The same week that programmers and air talent were cut across many iHeartMedia markets, reply comments were already in the docket at the FCC arguing that radio’s pattern of layoffs is a case for the status quo when it comes to ownership caps.
The musicFIRST Coalition and Future of Music Coalition filed reply comments in both the FCC’s 2026 Communications Marketplace Report proceeding and the 2022 Quadrennial Review, arguing that recent broadcast layoffs undercut the industry’s push to relax the Local Radio Ownership Rule.
The filing contends that permitting additional station acquisitions would not “reduce commercial loads, restore popular local on-air personalities, improve programming choices, reinstate locally produced content or otherwise address the concerns listeners themselves identify as reasons for spending less time with radio.”
The filing cites how major radio operators have collectively shed hundreds of positions and cancelled programming since 2024, including iHeart, Audacy, Beasley Media Group, Cumulus Media, and CBS, among others. musicFIRST frames those cuts as evidence of what consolidation produces in practice, citing FCC Commissioner Anna Gomez’s belief that local media outlets have been “hollowed out through consolidation, cost cutting and the loss of advertising revenue to digital platforms.”
The filing arrived days before iHeart’s latest round of layoffs, affecting programmers and air talent in dozens of markets. Smaller markets bore the heaviest losses, with Atlantic City, Cedar Rapids, and Spokane among those reported to have lost the majority of their remaining local on-air talent.
The NAB sees the same landscape and draws the opposite conclusion.
In its own filings, the association has argued that ownership limits are the root cause of radio’s decline, pointing to BIA data showing total radio ad revenue fell more than 30% between 2007 and 2025 on a nominal basis. With Borrell Associates projecting that roughly 84% of local digital ad spending will flow to platforms like Google and Meta by 2029, NAB contends that current caps prevent broadcasters from achieving the scale necessary to compete.
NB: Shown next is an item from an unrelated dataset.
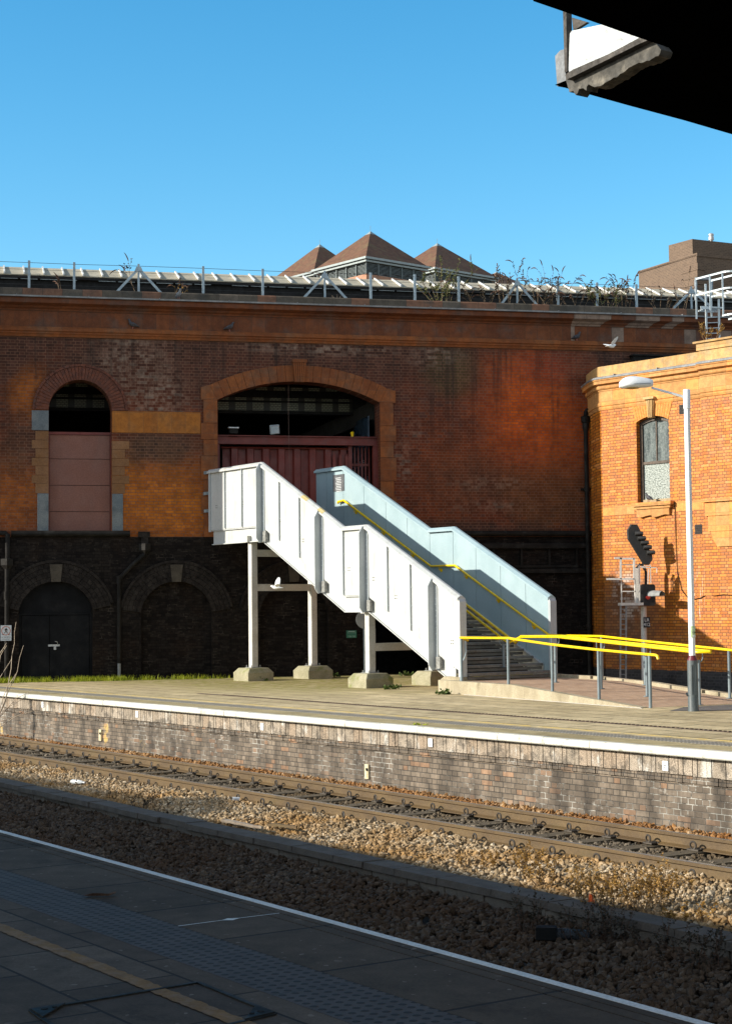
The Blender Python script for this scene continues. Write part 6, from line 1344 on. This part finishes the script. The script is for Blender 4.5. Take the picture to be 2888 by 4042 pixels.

Broadcasters filing in the Quadrennial Review have been blunter still, with multiple station groups arguing that the greatest threat to localism is not consolidation but the collapse of local radio itself, a collapse they attribute to competing against tech giants that face no geographic or numerical ownership restrictions whatsoever.
As for musicFIRST and the Future of Music Coalition, the NAB has pushed back directly on the coalitions’ motives. In prior filings, the association argued that the duo opposes ownership reform not out of concern for the public interest, but out of frustration over Congress’s repeated refusal to impose a terrestrial performance royalty on AM/FM airplay.
The NAB, in turn, warns that such a mandate would further jeopardize local jobs and accelerate station closures. The Local Radio Freedom Act, which opposes any new performance fee on broadcast radio, has drawn more than 250 bipartisan cosponsors in the House and Senate. NAB has characterized the performance royalty push as a potential drain on an industry where the majority of stations already earn less than $2.9 million per year in advertising revenue; roughly what the three major international labels that musicFIRST represents generated collectively every hour in 2023.